- Short exercise:
Restate the opening lines of the material below word for word, stopping after the line that contains "R = math.radians".

- Supplied data:
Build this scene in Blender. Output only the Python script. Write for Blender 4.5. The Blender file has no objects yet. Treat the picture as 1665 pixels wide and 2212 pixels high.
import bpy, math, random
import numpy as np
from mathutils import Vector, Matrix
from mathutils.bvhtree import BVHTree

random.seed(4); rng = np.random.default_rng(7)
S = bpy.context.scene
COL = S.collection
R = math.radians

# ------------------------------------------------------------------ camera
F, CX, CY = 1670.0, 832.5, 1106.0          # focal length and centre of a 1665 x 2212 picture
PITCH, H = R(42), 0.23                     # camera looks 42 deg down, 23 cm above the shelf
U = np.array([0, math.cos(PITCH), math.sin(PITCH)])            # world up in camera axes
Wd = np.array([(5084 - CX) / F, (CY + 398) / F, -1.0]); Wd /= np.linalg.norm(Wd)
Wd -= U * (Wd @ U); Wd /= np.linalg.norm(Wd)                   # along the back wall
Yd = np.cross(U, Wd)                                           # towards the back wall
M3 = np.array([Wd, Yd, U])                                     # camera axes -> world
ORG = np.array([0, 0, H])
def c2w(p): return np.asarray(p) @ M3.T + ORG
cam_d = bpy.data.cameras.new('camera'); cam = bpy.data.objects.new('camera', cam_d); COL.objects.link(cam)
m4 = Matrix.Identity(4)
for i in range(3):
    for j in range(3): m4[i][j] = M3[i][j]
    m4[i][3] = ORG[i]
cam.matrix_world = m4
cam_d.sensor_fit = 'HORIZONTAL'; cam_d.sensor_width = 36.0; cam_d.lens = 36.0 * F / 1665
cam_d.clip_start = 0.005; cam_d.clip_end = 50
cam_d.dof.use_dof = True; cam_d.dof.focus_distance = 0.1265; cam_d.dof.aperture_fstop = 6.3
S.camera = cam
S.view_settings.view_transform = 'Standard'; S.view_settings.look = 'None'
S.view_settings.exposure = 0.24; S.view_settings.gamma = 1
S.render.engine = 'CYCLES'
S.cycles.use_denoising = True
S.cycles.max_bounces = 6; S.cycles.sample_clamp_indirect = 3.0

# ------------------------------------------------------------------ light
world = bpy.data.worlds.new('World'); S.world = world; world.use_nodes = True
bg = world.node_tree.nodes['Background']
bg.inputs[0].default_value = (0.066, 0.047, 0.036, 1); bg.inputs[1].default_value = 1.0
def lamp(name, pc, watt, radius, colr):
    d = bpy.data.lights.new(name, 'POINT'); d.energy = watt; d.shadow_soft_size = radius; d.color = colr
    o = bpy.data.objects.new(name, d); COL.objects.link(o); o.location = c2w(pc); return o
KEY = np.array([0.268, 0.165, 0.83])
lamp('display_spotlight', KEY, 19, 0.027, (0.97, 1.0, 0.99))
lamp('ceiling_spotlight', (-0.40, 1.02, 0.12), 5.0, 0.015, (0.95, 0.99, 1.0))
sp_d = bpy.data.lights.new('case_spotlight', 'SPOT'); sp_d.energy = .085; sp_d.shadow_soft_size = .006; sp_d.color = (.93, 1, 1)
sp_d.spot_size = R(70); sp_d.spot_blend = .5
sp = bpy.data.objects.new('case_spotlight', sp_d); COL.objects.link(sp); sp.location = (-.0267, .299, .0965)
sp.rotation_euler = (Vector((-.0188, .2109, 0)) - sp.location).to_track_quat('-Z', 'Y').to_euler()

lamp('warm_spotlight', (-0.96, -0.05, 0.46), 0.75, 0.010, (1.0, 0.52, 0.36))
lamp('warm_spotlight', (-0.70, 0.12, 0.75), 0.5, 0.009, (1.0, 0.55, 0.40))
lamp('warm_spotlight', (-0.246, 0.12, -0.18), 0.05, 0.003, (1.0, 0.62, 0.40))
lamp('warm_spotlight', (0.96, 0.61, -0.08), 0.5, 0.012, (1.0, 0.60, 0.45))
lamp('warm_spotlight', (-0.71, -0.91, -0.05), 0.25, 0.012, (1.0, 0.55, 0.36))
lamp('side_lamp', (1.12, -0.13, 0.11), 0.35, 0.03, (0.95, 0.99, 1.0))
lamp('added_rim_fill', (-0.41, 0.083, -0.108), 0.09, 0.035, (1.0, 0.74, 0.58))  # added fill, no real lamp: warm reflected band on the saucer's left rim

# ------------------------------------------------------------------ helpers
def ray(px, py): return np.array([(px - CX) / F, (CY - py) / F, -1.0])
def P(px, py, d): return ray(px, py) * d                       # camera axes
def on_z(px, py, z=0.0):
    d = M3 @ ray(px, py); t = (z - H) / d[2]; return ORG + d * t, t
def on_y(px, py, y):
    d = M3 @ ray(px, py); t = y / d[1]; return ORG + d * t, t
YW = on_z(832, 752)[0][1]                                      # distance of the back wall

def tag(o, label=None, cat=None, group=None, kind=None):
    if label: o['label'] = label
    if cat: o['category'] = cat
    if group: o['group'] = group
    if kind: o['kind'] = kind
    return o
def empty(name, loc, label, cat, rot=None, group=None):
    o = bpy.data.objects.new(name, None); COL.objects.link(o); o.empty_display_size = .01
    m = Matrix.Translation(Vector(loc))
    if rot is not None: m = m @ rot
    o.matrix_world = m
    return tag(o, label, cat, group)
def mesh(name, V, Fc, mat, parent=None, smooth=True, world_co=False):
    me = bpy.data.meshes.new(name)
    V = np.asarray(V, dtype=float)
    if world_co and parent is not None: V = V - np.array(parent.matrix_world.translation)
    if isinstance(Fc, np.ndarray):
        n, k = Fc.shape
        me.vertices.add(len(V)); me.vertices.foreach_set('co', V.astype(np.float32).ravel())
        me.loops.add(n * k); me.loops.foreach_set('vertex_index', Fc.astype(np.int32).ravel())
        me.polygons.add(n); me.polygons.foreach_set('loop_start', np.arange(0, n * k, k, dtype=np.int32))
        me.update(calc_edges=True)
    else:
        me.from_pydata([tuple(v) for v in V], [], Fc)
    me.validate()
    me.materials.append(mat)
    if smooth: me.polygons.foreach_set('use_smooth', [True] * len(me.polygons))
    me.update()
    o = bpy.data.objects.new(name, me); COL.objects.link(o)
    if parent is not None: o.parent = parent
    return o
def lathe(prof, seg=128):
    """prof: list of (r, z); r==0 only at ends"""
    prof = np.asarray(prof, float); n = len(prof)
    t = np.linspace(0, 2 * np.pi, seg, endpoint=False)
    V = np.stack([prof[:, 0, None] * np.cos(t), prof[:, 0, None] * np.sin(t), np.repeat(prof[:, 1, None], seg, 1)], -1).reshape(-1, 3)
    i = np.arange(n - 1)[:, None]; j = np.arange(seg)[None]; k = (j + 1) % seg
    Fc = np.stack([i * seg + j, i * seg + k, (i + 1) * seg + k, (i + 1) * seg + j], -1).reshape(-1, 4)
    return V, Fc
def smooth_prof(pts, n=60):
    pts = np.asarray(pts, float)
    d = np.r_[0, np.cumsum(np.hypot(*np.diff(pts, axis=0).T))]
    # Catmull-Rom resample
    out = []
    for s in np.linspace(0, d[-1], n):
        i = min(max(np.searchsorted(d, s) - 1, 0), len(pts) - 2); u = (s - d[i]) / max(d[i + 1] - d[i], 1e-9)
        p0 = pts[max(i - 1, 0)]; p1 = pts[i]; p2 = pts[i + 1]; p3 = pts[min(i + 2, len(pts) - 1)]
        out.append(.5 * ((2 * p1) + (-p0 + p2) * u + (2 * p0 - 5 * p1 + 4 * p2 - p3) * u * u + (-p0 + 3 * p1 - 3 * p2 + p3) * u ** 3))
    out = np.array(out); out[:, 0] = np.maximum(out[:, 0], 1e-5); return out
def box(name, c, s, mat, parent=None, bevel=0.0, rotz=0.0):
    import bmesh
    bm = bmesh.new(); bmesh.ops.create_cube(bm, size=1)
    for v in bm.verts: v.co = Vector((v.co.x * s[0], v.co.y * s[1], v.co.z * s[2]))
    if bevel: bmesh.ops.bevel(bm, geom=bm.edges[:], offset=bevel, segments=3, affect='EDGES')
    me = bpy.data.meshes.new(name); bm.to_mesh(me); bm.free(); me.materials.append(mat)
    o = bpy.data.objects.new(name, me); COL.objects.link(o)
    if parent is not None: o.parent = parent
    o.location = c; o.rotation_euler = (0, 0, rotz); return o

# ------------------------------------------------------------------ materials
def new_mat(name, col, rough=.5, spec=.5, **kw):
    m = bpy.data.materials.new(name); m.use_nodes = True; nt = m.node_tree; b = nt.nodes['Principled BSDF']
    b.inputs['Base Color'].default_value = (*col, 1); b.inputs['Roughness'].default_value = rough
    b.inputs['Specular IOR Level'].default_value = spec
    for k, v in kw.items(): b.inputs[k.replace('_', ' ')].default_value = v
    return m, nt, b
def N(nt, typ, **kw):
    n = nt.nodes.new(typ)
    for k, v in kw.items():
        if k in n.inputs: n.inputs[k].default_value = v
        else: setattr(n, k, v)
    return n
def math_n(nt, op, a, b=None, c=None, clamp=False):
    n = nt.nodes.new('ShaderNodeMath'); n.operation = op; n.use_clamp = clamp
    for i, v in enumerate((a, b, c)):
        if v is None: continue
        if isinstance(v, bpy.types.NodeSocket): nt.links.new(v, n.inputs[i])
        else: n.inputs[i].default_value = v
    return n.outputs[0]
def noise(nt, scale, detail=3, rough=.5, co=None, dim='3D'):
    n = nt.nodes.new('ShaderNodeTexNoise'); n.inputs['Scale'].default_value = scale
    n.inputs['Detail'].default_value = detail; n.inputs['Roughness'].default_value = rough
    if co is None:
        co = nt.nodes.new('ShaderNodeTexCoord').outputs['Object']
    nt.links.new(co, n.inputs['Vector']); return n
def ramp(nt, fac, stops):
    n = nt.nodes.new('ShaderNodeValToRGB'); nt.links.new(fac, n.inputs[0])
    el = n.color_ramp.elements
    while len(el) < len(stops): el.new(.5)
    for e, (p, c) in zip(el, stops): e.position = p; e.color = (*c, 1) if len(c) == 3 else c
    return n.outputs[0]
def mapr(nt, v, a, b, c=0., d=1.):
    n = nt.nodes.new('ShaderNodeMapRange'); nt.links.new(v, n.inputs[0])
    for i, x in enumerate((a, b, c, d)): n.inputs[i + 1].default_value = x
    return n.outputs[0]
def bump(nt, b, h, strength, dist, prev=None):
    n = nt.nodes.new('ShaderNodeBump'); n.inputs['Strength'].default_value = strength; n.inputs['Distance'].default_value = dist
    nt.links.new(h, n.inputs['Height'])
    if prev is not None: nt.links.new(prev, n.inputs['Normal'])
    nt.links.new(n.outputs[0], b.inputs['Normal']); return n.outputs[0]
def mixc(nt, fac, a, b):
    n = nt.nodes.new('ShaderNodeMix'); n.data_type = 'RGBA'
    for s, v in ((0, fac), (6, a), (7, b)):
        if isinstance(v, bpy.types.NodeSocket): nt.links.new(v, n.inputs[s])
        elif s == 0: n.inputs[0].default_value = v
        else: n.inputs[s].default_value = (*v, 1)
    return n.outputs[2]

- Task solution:
Build this scene in Blender. Output only the Python script. Write for Blender 4.5. The Blender file has no objects yet. Treat the picture as 1665 pixels wide and 2212 pixels high.
import bpy, math, random
import numpy as np
from mathutils import Vector, Matrix
from mathutils.bvhtree import BVHTree

random.seed(4); rng = np.random.default_rng(7)
S = bpy.context.scene
COL = S.collection
R = math.radians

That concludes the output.